Wednesday, Ash Wednesday, we went as a family to evening mass. Our youngest had baseball just before in the gym of our church’s school. While he’d been told, morning of, he did not hear, and at the end of a full practice, church was the last place he wished to be.
He was tired. He was hungry. He was peopled out. He didn’t want to go—but we did.
He showed his unhappiness in ways he could without pushing past the point to trouble. Ash Wednesday, start of Lent, we are meant to be tested and tried; and as parents, my wife and I were.
It would be easy to be angry, to put him in his place. But as God affords so much to us, we gave our patience and our grace.
“I hate church,” he told, trying to hurt with words.
I knew he didn’t mean it because I know the times we’ve shared on our Sundays—as family and often times, just us.
I didn’t acknowledge. I let him vent.
Blessing of the ashes, we went before the church and received consecration and anointing.
Forty-one years old, I didn’t remember the rest of Ash Wednesday’s Mass procession. I didn’t remember whether or not we received Communion too—we do.
Another ceremony of consecration, that of the body and blood, my son was in despair. He wanted to be home.
“I don’t want to be one of those,” he tells me, pointing to the altar server beside our Father.
I knew he didn’t mean it because I’ve seen the reverence he showed to all when taught by our Father and the ceremony and sanctity in the ministration of our Mass.
He was mean, but how many times have so too been I? I knew he didn’t mean it. He was just frustrated of an unexpected.
I let him vent and let his anger. I loved him still.
Then, as I’ve often felt in overcome and changing in myself—receiving of the body and blood of Christ—his spirit changed. Anger and animosity left him. Temperament was changed, and his bitter and mean were gone.
If a demon sent to trouble, it departed in receiving of Our Lord.
I loved him still, no different or more than before, because we deserve to be loved through and especially in our lower moments, not just in our best.
At home that night, dinner ate (hunger, perhaps, his greatest harasser), he reflected on his behavior towards and during Mass.
“I’m sorry I was angry,” he spoke to his mother and I.
“That’s okay,” I tell him. “We all get angry, but it is big and special that after you are better, you can come back and apologize and make right where you were wrong. Not everyone can do that.
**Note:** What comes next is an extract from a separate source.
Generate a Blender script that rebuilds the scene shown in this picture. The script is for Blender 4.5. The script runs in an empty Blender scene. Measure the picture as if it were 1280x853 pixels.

I am proud of you,” I speak.
Mercy, patience, forgiveness—God grants all these to us, and so too should we offer back to all, especially those most close and dear within our lives.
Next day, we go into our worlds—he to school and I to work—and when I come home, we are rejoined.
“I read my Bible today,” he tells me (he received it for Christmas and to my knowledge, had not touched or read it since—though he asked for it, and maybe we gifted different version he had in mind).
“You did!?” I ask, impressed and rewarding in tone and expression.
“Uh-hu!”
“What did you read?” I ask.
“Psalms and Matthew,” he responds. “Do you want to see my highlights?”
“I do!”
He opens his Bible to the page, words and passage yellow-bold:

“I like the first part best,” he tells.
I am moved. I am proud. I am happy for him—and I let him know.
This morning, prepared for school, he shares again, “I read more of my Bible today.”
“You did!? What did you read? Psalms and Matthew again?”
“I don’t know,” he answers. “I look in the back for what it says I should read for how I’m feeling.”
I am moved. I am proud. I am happy for him—and I let him know.
He is at school now, and I am alone in home as write in reflection of it all.
How many times do the blessings, gifts, and breakthroughs come when—past frustrations and our anger—God still loves and waits?